Le coucher de soleil est ahurissant. Je prie pour pouvoir étirer le temps afin d’éviter d’allumer ma lampe frontale. Savourer, en poussant le corps, la technicité du parcours comme les dernières lueurs du jour s’étendant sur les rochers, se déposant sur le feuillage, faisant miroiter une casquette au passage et briller mes yeux, représentent l’ultime plaisir d’être à la veille de compléter une épreuve. Mes jambes n’ont plus de freins. Et mon coeur sourit. Enfin, encore.
La Redoute
Une approche presque nocturne, la musique qui retentit avec la voix de l’annonceur, puis les gens de la ville qui se cordent à la sortie de la descente peuplent l’atmosphère. En levant les yeux, j’aperçois soudainement Vero, qui me suit, en courant parallèlement à moi, sur la route, puis Béat et Christian, longeant jusqu’à l’embouchure du stade. J’avais oublié qu’il nous fallait courir la piste et momentanément, le moteur de mon cerveau appuie sur l’embrayage, histoire de plonger au-delà de la ligne d’arrivée. Je ne réfléchis plus qu’aux prochaines secondes. Puis survient l’éclair euphorisant: j’ai réussi à compléter ce que je ne croyais jamais pouvoir finir sans absorber le nécessaire, nutritionnellement parlant. Je m’étale de tout mon long sur des blocs de bois, juste assez toastée pour savourer cet instant. Je n’ai définitivement pas faim et prendre une douche est alors mon plus grand fantasme. En voyant s’approcher les amis, l’émotion me submerge. Leur présence me fait l’effet d’un gigantesque élan de support. Et je comprends à quel point franchir une ligne d’arrivée en pays étranger, tout en sachant qu’on est accompagné.e, quelque part, de quelque façon, peut réchauffer le coeur.
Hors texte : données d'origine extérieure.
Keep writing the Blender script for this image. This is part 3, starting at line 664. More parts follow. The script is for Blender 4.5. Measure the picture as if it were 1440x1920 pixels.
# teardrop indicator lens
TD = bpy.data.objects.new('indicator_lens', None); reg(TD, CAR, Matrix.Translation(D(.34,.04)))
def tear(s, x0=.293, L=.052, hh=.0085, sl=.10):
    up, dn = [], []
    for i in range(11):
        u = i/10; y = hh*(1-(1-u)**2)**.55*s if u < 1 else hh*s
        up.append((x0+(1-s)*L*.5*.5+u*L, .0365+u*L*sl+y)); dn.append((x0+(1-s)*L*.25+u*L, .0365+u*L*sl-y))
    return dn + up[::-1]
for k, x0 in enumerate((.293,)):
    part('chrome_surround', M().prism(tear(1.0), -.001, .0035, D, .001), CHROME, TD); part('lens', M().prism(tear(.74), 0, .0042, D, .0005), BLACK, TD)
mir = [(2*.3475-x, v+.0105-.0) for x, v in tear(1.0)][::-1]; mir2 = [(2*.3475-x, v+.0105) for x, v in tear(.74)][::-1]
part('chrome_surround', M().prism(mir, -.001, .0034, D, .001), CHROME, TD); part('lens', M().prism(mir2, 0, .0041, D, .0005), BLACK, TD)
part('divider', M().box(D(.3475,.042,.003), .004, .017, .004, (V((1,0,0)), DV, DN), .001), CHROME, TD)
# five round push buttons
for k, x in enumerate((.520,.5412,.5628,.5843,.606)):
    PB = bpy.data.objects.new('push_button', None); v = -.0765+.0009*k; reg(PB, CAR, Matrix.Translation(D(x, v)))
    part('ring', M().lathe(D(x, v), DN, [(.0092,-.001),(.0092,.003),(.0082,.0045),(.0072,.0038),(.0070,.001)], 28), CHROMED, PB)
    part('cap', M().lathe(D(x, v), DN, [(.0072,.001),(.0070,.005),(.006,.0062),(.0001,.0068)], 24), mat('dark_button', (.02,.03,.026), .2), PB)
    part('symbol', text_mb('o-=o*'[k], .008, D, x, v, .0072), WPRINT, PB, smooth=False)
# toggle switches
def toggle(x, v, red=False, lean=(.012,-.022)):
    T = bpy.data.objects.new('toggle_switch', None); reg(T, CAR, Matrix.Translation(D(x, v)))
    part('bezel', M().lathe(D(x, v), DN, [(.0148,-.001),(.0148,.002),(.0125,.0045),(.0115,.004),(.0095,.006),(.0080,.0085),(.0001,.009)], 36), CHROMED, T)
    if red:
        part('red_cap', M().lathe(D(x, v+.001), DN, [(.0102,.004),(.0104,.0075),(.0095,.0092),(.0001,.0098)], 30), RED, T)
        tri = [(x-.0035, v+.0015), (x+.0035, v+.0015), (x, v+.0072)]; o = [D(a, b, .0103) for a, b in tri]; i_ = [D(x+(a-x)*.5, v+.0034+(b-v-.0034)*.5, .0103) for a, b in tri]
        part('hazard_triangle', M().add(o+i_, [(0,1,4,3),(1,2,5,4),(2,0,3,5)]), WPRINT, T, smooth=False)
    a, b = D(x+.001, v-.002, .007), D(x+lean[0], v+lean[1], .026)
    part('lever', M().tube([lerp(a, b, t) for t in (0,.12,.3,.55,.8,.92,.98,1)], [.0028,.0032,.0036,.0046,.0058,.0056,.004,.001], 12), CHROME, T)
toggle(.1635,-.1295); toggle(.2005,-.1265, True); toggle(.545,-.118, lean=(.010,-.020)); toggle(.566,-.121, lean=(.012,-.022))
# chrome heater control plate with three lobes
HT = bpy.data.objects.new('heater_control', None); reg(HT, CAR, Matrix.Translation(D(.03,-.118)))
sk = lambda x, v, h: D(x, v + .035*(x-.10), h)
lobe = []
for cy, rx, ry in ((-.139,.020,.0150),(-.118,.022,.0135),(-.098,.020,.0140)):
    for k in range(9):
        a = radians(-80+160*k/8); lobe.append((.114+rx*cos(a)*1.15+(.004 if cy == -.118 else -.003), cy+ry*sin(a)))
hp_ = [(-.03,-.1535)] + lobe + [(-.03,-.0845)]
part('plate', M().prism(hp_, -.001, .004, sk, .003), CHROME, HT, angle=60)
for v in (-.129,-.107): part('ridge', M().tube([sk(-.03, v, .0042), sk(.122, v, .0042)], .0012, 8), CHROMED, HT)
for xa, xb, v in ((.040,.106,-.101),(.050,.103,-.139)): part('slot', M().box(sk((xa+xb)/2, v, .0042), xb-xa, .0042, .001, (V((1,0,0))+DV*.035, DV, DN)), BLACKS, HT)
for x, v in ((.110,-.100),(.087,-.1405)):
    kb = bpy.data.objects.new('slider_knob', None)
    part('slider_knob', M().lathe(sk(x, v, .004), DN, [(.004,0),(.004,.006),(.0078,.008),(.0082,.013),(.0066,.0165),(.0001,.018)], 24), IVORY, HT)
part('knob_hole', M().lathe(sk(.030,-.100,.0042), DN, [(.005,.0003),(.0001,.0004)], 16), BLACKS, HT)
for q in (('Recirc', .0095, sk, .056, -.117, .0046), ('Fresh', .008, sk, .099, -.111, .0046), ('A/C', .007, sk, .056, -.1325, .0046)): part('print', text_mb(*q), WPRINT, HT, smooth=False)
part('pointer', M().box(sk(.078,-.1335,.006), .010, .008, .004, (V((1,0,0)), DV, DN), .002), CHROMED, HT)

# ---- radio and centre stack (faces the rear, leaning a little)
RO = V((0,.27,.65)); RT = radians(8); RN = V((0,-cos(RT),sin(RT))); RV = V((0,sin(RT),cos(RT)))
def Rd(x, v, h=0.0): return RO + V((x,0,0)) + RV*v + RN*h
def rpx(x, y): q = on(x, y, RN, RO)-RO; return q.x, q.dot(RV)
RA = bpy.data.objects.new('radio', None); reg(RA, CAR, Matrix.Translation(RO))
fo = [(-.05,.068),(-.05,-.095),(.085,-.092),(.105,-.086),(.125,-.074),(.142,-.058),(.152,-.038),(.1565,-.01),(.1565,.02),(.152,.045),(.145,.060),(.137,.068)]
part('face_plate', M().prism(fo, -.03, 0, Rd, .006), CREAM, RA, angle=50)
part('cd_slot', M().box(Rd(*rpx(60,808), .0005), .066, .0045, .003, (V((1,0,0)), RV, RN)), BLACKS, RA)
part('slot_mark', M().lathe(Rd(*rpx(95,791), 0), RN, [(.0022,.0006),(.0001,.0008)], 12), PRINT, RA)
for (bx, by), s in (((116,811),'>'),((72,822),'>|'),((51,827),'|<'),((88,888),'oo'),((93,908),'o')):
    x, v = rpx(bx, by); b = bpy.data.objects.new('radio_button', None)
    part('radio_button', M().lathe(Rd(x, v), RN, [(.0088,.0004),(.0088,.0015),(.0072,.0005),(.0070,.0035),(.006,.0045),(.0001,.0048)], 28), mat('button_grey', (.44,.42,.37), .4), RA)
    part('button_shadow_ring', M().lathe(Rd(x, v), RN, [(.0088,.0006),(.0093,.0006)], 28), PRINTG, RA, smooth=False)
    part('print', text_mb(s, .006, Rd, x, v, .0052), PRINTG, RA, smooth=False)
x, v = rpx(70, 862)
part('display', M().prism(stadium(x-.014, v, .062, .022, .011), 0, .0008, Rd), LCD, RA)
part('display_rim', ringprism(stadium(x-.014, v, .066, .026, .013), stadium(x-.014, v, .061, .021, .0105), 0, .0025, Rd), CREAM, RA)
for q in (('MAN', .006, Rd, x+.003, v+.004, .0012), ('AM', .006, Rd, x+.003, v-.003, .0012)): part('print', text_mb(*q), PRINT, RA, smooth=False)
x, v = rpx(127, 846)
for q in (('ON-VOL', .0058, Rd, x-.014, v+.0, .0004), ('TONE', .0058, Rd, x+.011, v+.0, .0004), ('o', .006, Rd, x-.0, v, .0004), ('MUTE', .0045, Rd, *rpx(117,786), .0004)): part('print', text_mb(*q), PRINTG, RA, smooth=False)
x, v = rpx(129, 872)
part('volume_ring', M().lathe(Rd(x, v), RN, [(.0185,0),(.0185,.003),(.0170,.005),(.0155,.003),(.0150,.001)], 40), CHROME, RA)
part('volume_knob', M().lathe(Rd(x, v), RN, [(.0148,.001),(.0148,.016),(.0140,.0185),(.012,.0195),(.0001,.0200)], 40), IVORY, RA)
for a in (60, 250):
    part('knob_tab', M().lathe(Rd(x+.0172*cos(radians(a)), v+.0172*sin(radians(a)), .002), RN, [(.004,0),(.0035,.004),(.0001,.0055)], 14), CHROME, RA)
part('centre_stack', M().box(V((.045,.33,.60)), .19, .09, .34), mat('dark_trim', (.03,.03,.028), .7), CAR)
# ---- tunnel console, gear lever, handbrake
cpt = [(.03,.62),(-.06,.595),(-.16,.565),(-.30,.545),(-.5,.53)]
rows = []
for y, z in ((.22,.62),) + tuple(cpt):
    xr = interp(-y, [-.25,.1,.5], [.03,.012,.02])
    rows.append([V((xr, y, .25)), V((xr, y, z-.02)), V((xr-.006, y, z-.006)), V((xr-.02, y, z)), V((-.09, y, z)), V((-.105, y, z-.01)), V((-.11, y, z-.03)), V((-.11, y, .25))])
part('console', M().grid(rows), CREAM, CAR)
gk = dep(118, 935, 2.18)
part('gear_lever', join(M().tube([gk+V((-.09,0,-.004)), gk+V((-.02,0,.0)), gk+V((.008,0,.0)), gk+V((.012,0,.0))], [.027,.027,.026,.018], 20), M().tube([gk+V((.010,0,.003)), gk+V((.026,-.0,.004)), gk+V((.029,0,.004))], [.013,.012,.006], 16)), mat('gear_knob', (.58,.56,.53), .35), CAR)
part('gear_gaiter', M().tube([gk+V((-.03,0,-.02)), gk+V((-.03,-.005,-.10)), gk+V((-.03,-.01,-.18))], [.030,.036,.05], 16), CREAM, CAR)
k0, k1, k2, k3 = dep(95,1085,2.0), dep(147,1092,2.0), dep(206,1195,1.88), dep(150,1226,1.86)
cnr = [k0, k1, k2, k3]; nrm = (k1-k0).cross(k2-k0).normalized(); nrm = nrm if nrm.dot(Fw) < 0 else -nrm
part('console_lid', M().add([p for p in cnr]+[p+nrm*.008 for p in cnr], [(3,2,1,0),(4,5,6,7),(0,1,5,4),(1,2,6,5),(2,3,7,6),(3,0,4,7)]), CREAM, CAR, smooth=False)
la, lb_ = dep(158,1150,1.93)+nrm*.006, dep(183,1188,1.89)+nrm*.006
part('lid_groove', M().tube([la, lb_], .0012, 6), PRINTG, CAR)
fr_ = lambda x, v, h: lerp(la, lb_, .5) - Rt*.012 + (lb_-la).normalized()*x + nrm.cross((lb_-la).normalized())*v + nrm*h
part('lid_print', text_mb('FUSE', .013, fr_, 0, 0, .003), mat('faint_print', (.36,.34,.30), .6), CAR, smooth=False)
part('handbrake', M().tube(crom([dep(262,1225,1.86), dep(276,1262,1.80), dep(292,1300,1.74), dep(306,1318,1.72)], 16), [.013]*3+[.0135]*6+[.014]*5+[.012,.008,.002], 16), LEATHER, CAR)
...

Un merci unique et vibrant à vous, Béat, Christian, Vero, Joffrey, Line et Themy; faire équipe de voyage en votre compagnie fut magique.
Merci Sangé pour ta générosité et pour ton temps
Merci Christophe, Cindy et Tino pour le bord de mer en bonne compagnie
Courage à tous ceux et celles qui prendront, un jour ou l’autre, le chemin de l’Ile intense. À vivre, à pied et à vol d’oiseau!